Exercise goal
Quote the listing in full, exactly as given, minus any pictures.

** begin Source excerpt **

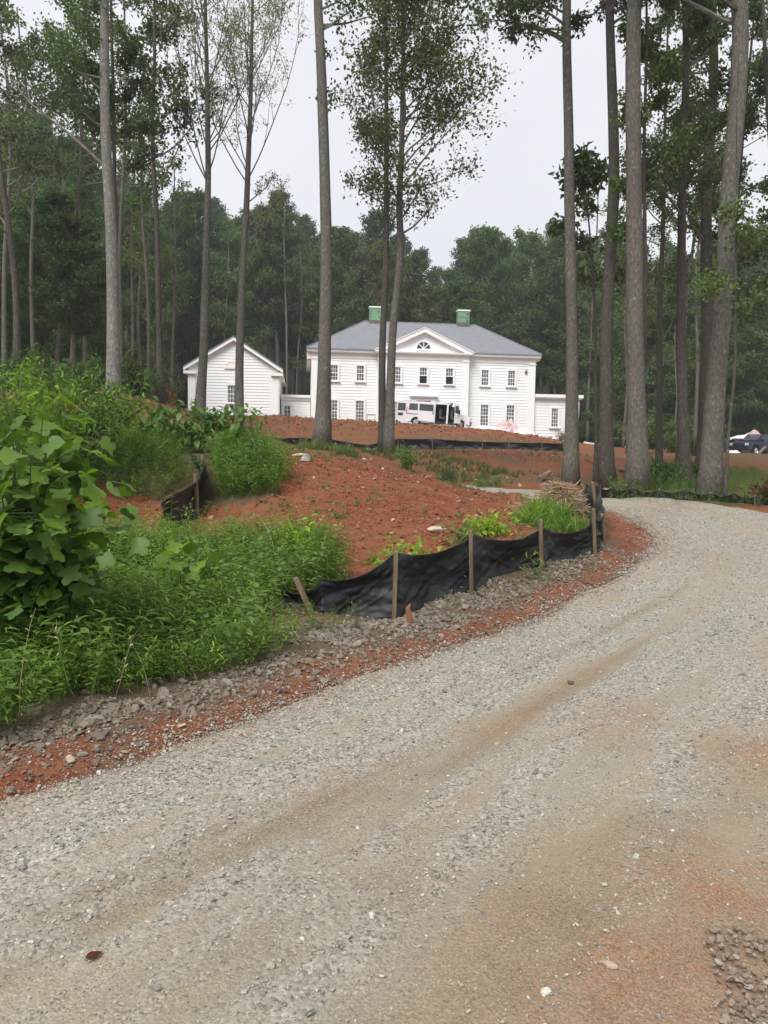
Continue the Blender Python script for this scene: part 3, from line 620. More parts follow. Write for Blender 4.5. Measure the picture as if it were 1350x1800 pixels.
# chimneys in green sheathing with white caps
CHV = DV / 2 - .4
for (x0, x1, yb, yt) in ((650, 669.5, 566, 540.5), (805.5, 825, 570, 546.5)):
    u0, w1 = hp(x0, yt, CHV); u1, w0 = hp(x1, yb, CHV)
    cm = MB().box(u0, u1, CHV, CHV + .8, w0 - .6, w1); ch = part('chimney', cm, M['green_board'], roof)
    # (children stay at sub-part level: chimney belongs to the roof)
    c2 = MB().box(u0 - .06, u1 + .06, CHV - .06, CHV + .86, w1 + .002, w1 + .13); cap = part('chimney_cap', c2, M['white_trim'], roof)
    fl = MB().box(u0 - .04, u1 + .04, CHV - .05, CHV + .84, w0 - .62, w0 + .14); part('chimney_flashing', fl, mat_noise('flashing', [(.10, .08, .075), (.16, .13, .12)], scale=3), roof)
    pm = MB(); W_c = u1 - u0; Hc = w1 - w0
    if x0 > 700:
        pm.box(u0 + .01, u1 - .01, CHV - .008, CHV - .002, w0 + Hc * .52, w0 + Hc * .55)
        for (a, b_, c_, d_) in ((.74, .79, .66, .86), (.90, .94, .62, .90), (.79, .90, .72, .76), (.74, .78, .14, .42), (.78, .90, .40, .44), (.78, .90, .26, .30), (.78, .90, .12, .16), (.90, .94, .14, .28)):
            pm.box(u0 + W_c * a, u0 + W_c * b_, CHV - .008, CHV - .002, w0 + Hc * c_, w0 + Hc * d_)
    else:
        for (a, b_, c_, d_) in ((.08, .13, .55, .80), (.13, .2, .76, .80), (.13, .2, .55, .6), (.10, .15, .22, .42), (.80, .86, .62, .80), (.80, .86, .30, .45)):
            pm.box(u0 + W_c * a, u0 + W_c * b_, CHV - .008, CHV - .002, w0 + Hc * c_, w0 + Hc * d_)
    part('stencil_mark', pm, M['dark_print'], roof, kind='stuff')
# pediment
pl, pw = hp(654, 622.5, PV); pr_, _ = hp(831, 627, PV); pc, pa = hp(744.5, 577, PV); pl = uP0 - .42; pr_ = uP1 + .42; pc = (pl + pr_) / 2
wB = wC + .05
tym = MB().prism([(pl + .5, wB + .002), (pr_ - .5, wB + .002), (pc, pa - .30)], 1, PV - .03, PV + .5); ped = part('pediment', tym, M['white_paint'], house)
m = MB()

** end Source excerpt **

Response to this exercise
Continue the Blender Python script for this scene: part 3, from line 620. More parts follow. Write for Blender 4.5. Measure the picture as if it were 1350x1800 pixels.
# chimneys in green sheathing with white caps
CHV = DV / 2 - .4
for (x0, x1, yb, yt) in ((650, 669.5, 566, 540.5), (805.5, 825, 570, 546.5)):
    u0, w1 = hp(x0, yt, CHV); u1, w0 = hp(x1, yb, CHV)
    cm = MB().box(u0, u1, CHV, CHV + .8, w0 - .6, w1); ch = part('chimney', cm, M['green_board'], roof)
    # (children stay at sub-part level: chimney belongs to the roof)
    c2 = MB().box(u0 - .06, u1 + .06, CHV - .06, CHV + .86, w1 + .002, w1 + .13); cap = part('chimney_cap', c2, M['white_trim'], roof)
    fl = MB().box(u0 - .04, u1 + .04, CHV - .05, CHV + .84, w0 - .62, w0 + .14); part('chimney_flashing', fl, mat_noise('flashing', [(.10, .08, .075), (.16, .13, .12)], scale=3), roof)
    pm = MB(); W_c = u1 - u0; Hc = w1 - w0
    if x0 > 700:
        pm.box(u0 + .01, u1 - .01, CHV - .008, CHV - .002, w0 + Hc * .52, w0 + Hc * .55)
        for (a, b_, c_, d_) in ((.74, .79, .66, .86), (.90, .94, .62, .90), (.79, .90, .72, .76), (.74, .78, .14, .42), (.78, .90, .40, .44), (.78, .90, .26, .30), (.78, .90, .12, .16), (.90, .94, .14, .28)):
            pm.box(u0 + W_c * a, u0 + W_c * b_, CHV - .008, CHV - .002, w0 + Hc * c_, w0 + Hc * d_)
    else:
        for (a, b_, c_, d_) in ((.08, .13, .55, .80), (.13, .2, .76, .80), (.13, .2, .55, .6), (.10, .15, .22, .42), (.80, .86, .62, .80), (.80, .86, .30, .45)):
            pm.box(u0 + W_c * a, u0 + W_c * b_, CHV - .008, CHV - .002, w0 + Hc * c_, w0 + Hc * d_)
    part('stencil_mark', pm, M['dark_print'], roof, kind='stuff')
# pediment
pl, pw = hp(654, 622.5, PV); pr_, _ = hp(831, 627, PV); pc, pa = hp(744.5, 577, PV); pl = uP0 - .42; pr_ = uP1 + .42; pc = (pl + pr_) / 2
wB = wC + .05
tym = MB().prism([(pl + .5, wB + .002), (pr_ - .5, wB + .002), (pc, pa - .30)], 1, PV - .03, PV + .5); ped = part('pediment', tym, M['white_paint'], house)
m = MB()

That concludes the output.